Skip to main content

Social workers coming to all Kansas City police stations

Publish Date 01/26/2018

For more information, contact:
KCPD Media Unit
816-234-5170

 

The Kansas City Missouri Police Department has secured funding to embed a social worker at all six of its patrol division stations.

The Hall Family Foundation is providing $640,000, and the City of Kansas City is matching that with $470,000 to fund six social workers and a program coordinator for the next three years. The social workers’ primary function is to provide support and act as a resource for officers through community outreach, support and service referrals.

“We are willing to forge nontraditional partnerships that work to decrease crime in our city,” Chief Rick Smith said. “People who don’t have their basic needs met will always look for alternative means. The KCPD is striving to assist with those alternative means, as opposed to criminal means.”

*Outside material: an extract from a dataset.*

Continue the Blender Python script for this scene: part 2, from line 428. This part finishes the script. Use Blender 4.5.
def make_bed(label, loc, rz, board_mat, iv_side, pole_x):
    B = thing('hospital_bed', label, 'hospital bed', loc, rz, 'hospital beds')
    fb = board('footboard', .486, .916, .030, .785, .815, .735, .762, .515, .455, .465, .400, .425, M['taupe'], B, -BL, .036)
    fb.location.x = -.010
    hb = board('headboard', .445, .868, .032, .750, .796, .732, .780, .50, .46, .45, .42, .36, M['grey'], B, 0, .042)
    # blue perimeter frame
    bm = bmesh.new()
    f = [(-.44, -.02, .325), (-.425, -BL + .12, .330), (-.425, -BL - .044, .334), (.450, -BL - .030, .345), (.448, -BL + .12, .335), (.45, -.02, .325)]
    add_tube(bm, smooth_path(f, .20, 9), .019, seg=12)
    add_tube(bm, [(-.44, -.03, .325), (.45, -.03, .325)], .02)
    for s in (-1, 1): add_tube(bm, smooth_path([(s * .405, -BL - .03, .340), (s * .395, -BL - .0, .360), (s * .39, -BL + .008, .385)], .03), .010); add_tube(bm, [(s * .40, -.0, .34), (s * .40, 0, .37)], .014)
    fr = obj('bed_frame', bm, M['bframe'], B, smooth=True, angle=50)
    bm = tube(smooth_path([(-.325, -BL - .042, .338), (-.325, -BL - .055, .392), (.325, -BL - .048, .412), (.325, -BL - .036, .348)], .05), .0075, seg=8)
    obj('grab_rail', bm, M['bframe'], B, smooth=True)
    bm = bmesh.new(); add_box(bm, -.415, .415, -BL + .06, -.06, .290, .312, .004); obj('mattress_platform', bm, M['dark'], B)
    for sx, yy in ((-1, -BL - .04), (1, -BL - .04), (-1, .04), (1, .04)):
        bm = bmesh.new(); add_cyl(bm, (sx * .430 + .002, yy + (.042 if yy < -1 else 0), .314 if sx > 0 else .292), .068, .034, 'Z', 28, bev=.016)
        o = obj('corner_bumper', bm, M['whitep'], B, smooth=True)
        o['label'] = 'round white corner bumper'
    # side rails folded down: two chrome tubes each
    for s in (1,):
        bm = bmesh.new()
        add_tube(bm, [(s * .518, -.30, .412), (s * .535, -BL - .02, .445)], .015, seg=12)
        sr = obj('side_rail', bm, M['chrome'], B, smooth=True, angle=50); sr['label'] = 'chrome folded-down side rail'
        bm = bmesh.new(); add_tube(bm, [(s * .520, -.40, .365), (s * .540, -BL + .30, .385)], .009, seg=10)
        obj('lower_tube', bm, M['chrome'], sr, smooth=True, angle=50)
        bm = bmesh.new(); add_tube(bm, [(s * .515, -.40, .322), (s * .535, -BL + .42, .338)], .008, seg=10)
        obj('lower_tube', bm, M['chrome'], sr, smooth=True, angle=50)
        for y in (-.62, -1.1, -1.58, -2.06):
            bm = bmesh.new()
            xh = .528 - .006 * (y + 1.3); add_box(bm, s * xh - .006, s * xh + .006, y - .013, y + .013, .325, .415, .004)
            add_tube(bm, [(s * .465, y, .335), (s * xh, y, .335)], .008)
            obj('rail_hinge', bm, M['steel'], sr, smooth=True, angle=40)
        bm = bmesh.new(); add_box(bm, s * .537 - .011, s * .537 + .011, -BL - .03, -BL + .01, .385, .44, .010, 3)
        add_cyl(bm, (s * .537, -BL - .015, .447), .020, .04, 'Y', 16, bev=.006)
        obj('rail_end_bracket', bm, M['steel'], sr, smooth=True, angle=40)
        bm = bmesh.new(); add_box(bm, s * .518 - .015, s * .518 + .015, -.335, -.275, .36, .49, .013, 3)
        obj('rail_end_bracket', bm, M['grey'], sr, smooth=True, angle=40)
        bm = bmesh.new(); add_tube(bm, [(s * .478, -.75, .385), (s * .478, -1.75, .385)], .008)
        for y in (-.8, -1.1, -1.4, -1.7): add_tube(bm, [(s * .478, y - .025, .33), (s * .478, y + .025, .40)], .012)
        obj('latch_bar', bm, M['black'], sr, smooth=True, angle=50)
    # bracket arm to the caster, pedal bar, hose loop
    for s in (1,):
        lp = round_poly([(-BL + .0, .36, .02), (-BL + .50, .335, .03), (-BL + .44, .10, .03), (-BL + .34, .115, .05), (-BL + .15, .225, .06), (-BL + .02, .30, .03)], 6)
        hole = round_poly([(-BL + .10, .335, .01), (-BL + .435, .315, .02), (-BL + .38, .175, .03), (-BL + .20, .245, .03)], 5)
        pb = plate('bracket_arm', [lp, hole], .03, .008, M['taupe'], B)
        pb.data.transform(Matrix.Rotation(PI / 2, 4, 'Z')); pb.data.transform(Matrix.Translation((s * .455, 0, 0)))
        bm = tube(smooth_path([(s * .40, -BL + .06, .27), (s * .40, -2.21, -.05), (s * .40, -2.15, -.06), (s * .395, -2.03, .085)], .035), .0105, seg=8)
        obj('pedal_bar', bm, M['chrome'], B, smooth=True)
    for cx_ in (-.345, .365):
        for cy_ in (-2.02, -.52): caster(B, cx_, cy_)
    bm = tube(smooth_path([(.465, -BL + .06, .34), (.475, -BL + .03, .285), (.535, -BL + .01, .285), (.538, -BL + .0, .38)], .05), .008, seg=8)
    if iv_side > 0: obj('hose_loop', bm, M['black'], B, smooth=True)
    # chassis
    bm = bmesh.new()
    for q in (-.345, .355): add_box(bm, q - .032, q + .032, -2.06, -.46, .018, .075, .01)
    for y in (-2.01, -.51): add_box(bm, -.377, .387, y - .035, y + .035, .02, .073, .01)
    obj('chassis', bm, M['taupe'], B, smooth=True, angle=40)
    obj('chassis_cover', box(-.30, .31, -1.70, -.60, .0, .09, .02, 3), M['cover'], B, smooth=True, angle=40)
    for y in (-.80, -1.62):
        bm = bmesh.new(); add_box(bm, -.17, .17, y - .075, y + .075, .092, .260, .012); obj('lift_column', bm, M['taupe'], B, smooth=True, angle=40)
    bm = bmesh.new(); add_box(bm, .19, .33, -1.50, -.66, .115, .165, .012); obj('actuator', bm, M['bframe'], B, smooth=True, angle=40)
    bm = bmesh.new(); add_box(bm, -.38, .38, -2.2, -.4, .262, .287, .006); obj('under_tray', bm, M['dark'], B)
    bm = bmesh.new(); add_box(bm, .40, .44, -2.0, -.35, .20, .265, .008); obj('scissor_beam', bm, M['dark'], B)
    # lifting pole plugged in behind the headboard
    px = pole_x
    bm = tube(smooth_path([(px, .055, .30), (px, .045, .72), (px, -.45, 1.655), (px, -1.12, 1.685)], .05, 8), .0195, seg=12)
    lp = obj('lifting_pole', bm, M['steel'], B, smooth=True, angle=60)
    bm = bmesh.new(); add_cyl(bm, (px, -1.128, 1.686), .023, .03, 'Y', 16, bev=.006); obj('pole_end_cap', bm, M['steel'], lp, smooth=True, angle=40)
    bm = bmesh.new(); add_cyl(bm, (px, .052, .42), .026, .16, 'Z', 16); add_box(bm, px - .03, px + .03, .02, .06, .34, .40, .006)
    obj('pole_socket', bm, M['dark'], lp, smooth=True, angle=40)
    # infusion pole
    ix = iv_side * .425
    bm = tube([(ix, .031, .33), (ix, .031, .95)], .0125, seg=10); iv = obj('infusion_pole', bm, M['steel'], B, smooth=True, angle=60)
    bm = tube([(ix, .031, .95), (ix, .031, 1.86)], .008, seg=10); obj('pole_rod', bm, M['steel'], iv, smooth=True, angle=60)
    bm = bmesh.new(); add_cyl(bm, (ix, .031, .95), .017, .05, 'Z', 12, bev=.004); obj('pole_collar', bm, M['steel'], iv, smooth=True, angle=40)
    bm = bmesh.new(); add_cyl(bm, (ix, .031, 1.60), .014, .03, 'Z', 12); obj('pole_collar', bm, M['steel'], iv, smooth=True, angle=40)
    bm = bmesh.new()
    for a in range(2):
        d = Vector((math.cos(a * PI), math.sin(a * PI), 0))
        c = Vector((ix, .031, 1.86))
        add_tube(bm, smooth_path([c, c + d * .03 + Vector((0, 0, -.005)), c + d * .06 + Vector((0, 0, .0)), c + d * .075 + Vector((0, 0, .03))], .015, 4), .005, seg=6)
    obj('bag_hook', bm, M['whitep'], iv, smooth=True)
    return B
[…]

Police aim to have the social workers in place by early March. They will work out of patrol division stations, attend weekly crime meetings and communicate regularly with officers about residents in need of assistance, especially early intervention for at-risk youth.

“There are a lot of people dealing with issues in Kansas City that are frankly not the job of police to address: family problems, poverty, addiction and more,” Chief Smith said. “But it is those very issues that create crime problems in our community. That’s why KCPD took a leadership role in embedding a social worker in one of our inner-city patrol divisions.”

The social worker who pioneered that program in late 2016 – Gina English – will serve as the coordinator for the expanded program. The new social workers will be expected to continue her work with juveniles in detention and in Municipal Court as well as building a diverse network of community resources. They also always must maintain KCPD’s duty to protect and serve the entire community, placing public safety above all.